== Directions for this task ==
The data must be returned in full and exactly as given.

== Dataset excerpt ==
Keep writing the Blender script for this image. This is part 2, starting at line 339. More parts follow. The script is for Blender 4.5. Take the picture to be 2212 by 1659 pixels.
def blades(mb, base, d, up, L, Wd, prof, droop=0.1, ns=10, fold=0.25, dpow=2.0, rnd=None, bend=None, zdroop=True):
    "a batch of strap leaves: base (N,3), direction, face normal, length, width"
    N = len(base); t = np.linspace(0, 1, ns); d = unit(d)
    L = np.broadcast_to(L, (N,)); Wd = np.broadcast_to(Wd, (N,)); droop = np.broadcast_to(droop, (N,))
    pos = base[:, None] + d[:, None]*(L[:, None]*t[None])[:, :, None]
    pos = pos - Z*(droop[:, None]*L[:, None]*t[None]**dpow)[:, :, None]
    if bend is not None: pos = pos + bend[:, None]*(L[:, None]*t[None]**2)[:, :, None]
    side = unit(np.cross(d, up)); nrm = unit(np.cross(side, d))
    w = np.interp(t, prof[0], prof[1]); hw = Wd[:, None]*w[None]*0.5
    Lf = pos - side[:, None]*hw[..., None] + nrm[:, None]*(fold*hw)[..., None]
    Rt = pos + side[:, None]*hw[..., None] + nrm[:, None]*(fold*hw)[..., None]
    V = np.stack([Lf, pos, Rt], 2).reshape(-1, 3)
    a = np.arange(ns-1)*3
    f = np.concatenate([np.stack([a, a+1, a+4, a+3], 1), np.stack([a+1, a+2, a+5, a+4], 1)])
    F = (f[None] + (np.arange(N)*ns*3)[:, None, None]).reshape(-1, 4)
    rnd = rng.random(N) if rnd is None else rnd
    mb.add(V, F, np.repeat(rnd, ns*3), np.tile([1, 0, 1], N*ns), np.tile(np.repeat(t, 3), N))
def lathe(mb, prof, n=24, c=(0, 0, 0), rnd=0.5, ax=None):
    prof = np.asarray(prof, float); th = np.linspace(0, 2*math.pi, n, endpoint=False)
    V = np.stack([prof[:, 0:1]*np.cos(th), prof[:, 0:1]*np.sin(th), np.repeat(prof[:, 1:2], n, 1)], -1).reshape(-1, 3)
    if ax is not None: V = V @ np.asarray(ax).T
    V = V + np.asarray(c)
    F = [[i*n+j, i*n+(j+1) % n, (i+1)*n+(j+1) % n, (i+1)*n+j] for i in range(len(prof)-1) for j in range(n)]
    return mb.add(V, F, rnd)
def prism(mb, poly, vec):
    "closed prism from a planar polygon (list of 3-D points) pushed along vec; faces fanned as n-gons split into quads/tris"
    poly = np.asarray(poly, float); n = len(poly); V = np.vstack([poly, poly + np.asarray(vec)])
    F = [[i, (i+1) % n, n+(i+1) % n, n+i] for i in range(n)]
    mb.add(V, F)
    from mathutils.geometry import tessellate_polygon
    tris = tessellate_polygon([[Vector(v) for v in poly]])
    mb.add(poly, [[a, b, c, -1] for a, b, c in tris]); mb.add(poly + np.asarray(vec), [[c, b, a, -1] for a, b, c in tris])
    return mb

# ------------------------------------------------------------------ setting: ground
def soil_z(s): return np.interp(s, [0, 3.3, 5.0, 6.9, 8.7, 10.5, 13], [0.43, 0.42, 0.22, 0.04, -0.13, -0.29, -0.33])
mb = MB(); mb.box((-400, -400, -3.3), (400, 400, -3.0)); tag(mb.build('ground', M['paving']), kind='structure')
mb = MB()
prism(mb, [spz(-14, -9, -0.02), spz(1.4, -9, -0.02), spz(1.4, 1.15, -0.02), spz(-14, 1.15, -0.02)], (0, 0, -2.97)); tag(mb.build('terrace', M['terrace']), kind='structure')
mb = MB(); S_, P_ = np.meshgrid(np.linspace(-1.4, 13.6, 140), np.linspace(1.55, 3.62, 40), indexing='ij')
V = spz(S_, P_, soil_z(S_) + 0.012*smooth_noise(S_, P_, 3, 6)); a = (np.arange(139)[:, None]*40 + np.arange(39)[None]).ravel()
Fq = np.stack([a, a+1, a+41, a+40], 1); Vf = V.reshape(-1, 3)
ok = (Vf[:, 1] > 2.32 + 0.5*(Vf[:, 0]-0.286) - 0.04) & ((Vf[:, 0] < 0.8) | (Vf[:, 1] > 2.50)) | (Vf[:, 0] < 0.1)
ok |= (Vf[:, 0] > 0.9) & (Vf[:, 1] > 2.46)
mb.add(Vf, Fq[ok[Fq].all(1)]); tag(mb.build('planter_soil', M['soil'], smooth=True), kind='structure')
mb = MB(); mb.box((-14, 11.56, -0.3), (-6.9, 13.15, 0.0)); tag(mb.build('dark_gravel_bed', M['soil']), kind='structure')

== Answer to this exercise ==
Keep writing the Blender script for this image. This is part 2, starting at line 339. More parts follow. The script is for Blender 4.5. Take the picture to be 2212 by 1659 pixels.
def blades(mb, base, d, up, L, Wd, prof, droop=0.1, ns=10, fold=0.25, dpow=2.0, rnd=None, bend=None, zdroop=True):
    "a batch of strap leaves: base (N,3), direction, face normal, length, width"
    N = len(base); t = np.linspace(0, 1, ns); d = unit(d)
    L = np.broadcast_to(L, (N,)); Wd = np.broadcast_to(Wd, (N,)); droop = np.broadcast_to(droop, (N,))
    pos = base[:, None] + d[:, None]*(L[:, None]*t[None])[:, :, None]
    pos = pos - Z*(droop[:, None]*L[:, None]*t[None]**dpow)[:, :, None]
    if bend is not None: pos = pos + bend[:, None]*(L[:, None]*t[None]**2)[:, :, None]
    side = unit(np.cross(d, up)); nrm = unit(np.cross(side, d))
    w = np.interp(t, prof[0], prof[1]); hw = Wd[:, None]*w[None]*0.5
    Lf = pos - side[:, None]*hw[..., None] + nrm[:, None]*(fold*hw)[..., None]
    Rt = pos + side[:, None]*hw[..., None] + nrm[:, None]*(fold*hw)[..., None]
    V = np.stack([Lf, pos, Rt], 2).reshape(-1, 3)
    a = np.arange(ns-1)*3
    f = np.concatenate([np.stack([a, a+1, a+4, a+3], 1), np.stack([a+1, a+2, a+5, a+4], 1)])
    F = (f[None] + (np.arange(N)*ns*3)[:, None, None]).reshape(-1, 4)
    rnd = rng.random(N) if rnd is None else rnd
    mb.add(V, F, np.repeat(rnd, ns*3), np.tile([1, 0, 1], N*ns), np.tile(np.repeat(t, 3), N))
def lathe(mb, prof, n=24, c=(0, 0, 0), rnd=0.5, ax=None):
    prof = np.asarray(prof, float); th = np.linspace(0, 2*math.pi, n, endpoint=False)
    V = np.stack([prof[:, 0:1]*np.cos(th), prof[:, 0:1]*np.sin(th), np.repeat(prof[:, 1:2], n, 1)], -1).reshape(-1, 3)
    if ax is not None: V = V @ np.asarray(ax).T
    V = V + np.asarray(c)
    F = [[i*n+j, i*n+(j+1) % n, (i+1)*n+(j+1) % n, (i+1)*n+j] for i in range(len(prof)-1) for j in range(n)]
    return mb.add(V, F, rnd)
def prism(mb, poly, vec):
    "closed prism from a planar polygon (list of 3-D points) pushed along vec; faces fanned as n-gons split into quads/tris"
    poly = np.asarray(poly, float); n = len(poly); V = np.vstack([poly, poly + np.asarray(vec)])
    F = [[i, (i+1) % n, n+(i+1) % n, n+i] for i in range(n)]
    mb.add(V, F)
    from mathutils.geometry import tessellate_polygon
    tris = tessellate_polygon([[Vector(v) for v in poly]])
    mb.add(poly, [[a, b, c, -1] for a, b, c in tris]); mb.add(poly + np.asarray(vec), [[c, b, a, -1] for a, b, c in tris])
    return mb

# ------------------------------------------------------------------ setting: ground
def soil_z(s): return np.interp(s, [0, 3.3, 5.0, 6.9, 8.7, 10.5, 13], [0.43, 0.42, 0.22, 0.04, -0.13, -0.29, -0.33])
mb = MB(); mb.box((-400, -400, -3.3), (400, 400, -3.0)); tag(mb.build('ground', M['paving']), kind='structure')
mb = MB()
prism(mb, [spz(-14, -9, -0.02), spz(1.4, -9, -0.02), spz(1.4, 1.15, -0.02), spz(-14, 1.15, -0.02)], (0, 0, -2.97)); tag(mb.build('terrace', M['terrace']), kind='structure')
mb = MB(); S_, P_ = np.meshgrid(np.linspace(-1.4, 13.6, 140), np.linspace(1.55, 3.62, 40), indexing='ij')
V = spz(S_, P_, soil_z(S_) + 0.012*smooth_noise(S_, P_, 3, 6)); a = (np.arange(139)[:, None]*40 + np.arange(39)[None]).ravel()
Fq = np.stack([a, a+1, a+41, a+40], 1); Vf = V.reshape(-1, 3)
ok = (Vf[:, 1] > 2.32 + 0.5*(Vf[:, 0]-0.286) - 0.04) & ((Vf[:, 0] < 0.8) | (Vf[:, 1] > 2.50)) | (Vf[:, 0] < 0.1)
ok |= (Vf[:, 0] > 0.9) & (Vf[:, 1] > 2.46)
mb.add(Vf, Fq[ok[Fq].all(1)]); tag(mb.build('planter_soil', M['soil'], smooth=True), kind='structure')
mb = MB(); mb.box((-14, 11.56, -0.3), (-6.9, 13.15, 0.0)); tag(mb.build('dark_gravel_bed', M['soil']), kind='structure')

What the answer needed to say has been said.